## BEGIN Dataset section
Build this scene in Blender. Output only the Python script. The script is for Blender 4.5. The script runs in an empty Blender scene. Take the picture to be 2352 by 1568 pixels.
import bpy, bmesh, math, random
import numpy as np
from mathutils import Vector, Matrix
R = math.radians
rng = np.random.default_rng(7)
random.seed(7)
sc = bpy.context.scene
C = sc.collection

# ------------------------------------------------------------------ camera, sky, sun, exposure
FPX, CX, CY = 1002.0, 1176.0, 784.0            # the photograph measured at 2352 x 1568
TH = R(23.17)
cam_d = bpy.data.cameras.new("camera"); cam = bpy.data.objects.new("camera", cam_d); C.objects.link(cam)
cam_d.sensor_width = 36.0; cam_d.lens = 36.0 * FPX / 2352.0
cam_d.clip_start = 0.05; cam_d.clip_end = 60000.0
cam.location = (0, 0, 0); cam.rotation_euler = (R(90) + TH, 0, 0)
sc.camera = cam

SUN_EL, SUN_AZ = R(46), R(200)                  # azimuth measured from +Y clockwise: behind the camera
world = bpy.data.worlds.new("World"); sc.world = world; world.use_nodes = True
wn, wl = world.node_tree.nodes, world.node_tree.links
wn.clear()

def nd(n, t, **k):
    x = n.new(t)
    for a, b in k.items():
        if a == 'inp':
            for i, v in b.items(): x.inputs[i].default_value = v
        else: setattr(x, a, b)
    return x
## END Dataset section
What is required
Repeat the material word for word from its opening line up to and including the line containing "C = sc.collection".

Written response
Build this scene in Blender. Output only the Python script. The script is for Blender 4.5. The script runs in an empty Blender scene. Take the picture to be 2352 by 1568 pixels.
import bpy, bmesh, math, random
import numpy as np
from mathutils import Vector, Matrix
R = math.radians
rng = np.random.default_rng(7)
random.seed(7)
sc = bpy.context.scene
C = sc.collection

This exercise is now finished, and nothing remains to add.